** BEGIN **

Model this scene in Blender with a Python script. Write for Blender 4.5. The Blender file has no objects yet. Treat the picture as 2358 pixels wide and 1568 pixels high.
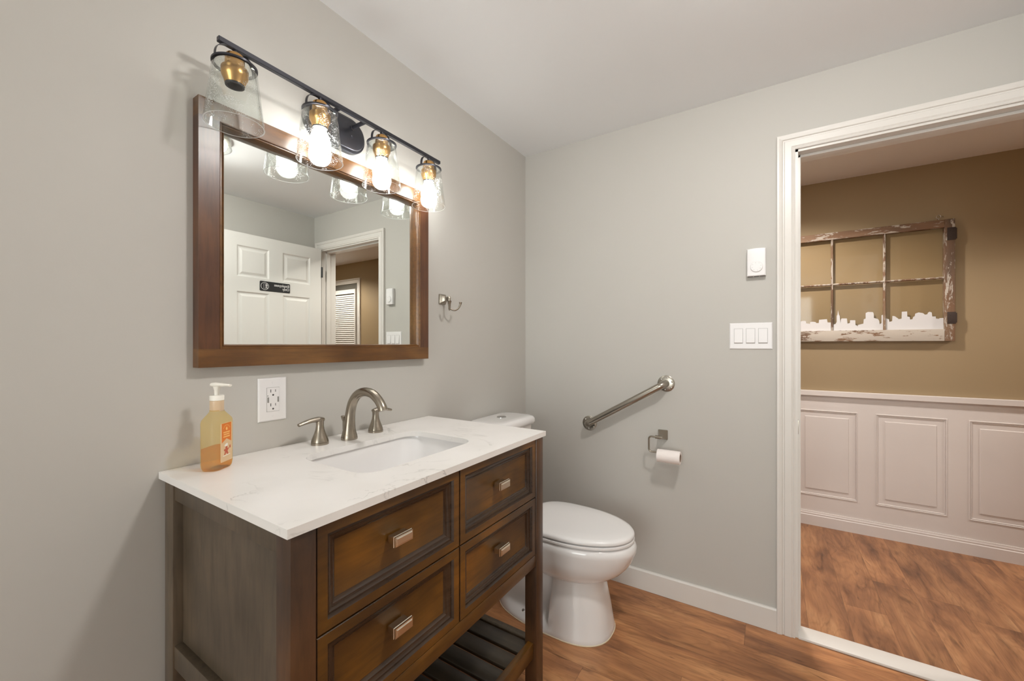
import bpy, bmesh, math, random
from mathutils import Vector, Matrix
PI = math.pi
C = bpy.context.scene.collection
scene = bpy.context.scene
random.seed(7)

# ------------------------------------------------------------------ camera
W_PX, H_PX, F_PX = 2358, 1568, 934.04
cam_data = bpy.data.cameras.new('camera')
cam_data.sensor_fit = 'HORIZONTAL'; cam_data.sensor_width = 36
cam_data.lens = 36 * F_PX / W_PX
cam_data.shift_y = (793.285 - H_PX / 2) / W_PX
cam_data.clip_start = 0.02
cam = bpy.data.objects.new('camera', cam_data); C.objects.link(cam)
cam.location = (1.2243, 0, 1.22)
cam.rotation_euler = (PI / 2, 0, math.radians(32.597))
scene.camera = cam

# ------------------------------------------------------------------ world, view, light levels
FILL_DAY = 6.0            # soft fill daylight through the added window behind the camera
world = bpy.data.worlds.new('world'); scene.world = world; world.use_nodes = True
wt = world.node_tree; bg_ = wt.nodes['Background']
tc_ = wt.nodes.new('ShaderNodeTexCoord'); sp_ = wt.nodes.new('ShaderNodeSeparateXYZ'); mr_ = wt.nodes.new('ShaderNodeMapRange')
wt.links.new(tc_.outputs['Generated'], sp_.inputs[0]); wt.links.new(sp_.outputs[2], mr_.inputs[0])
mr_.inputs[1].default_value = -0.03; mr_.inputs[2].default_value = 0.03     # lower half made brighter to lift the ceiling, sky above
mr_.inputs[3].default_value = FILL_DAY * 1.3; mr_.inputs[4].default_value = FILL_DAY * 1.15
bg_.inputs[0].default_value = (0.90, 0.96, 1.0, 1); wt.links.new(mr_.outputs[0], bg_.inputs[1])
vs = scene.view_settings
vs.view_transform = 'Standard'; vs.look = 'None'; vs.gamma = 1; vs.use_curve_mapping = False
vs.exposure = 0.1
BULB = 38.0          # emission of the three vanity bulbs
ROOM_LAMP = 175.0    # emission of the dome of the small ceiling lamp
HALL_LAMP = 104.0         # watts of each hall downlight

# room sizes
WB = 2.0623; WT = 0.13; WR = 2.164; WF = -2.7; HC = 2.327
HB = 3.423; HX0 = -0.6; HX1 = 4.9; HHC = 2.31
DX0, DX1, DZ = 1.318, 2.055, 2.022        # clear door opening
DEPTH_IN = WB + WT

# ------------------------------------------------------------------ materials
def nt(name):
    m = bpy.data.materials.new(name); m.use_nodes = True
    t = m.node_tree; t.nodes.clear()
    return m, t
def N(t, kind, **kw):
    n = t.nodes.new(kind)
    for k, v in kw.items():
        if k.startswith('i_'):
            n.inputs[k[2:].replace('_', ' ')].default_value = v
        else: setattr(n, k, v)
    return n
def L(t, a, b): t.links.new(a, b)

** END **

Written instruction: Write out again, exactly, the lines from the start of the listing up to the line containing "scene.camera = cam", with both ends and without pictures.

Reply to the task:
Model this scene in Blender with a Python script. Write for Blender 4.5. The Blender file has no objects yet. Treat the picture as 2358 pixels wide and 1568 pixels high.
import bpy, bmesh, math, random
from mathutils import Vector, Matrix
PI = math.pi
C = bpy.context.scene.collection
scene = bpy.context.scene
random.seed(7)

# ------------------------------------------------------------------ camera
W_PX, H_PX, F_PX = 2358, 1568, 934.04
cam_data = bpy.data.cameras.new('camera')
cam_data.sensor_fit = 'HORIZONTAL'; cam_data.sensor_width = 36
cam_data.lens = 36 * F_PX / W_PX
cam_data.shift_y = (793.285 - H_PX / 2) / W_PX
cam_data.clip_start = 0.02
cam = bpy.data.objects.new('camera', cam_data); C.objects.link(cam)
cam.location = (1.2243, 0, 1.22)
cam.rotation_euler = (PI / 2, 0, math.radians(32.597))
scene.camera = cam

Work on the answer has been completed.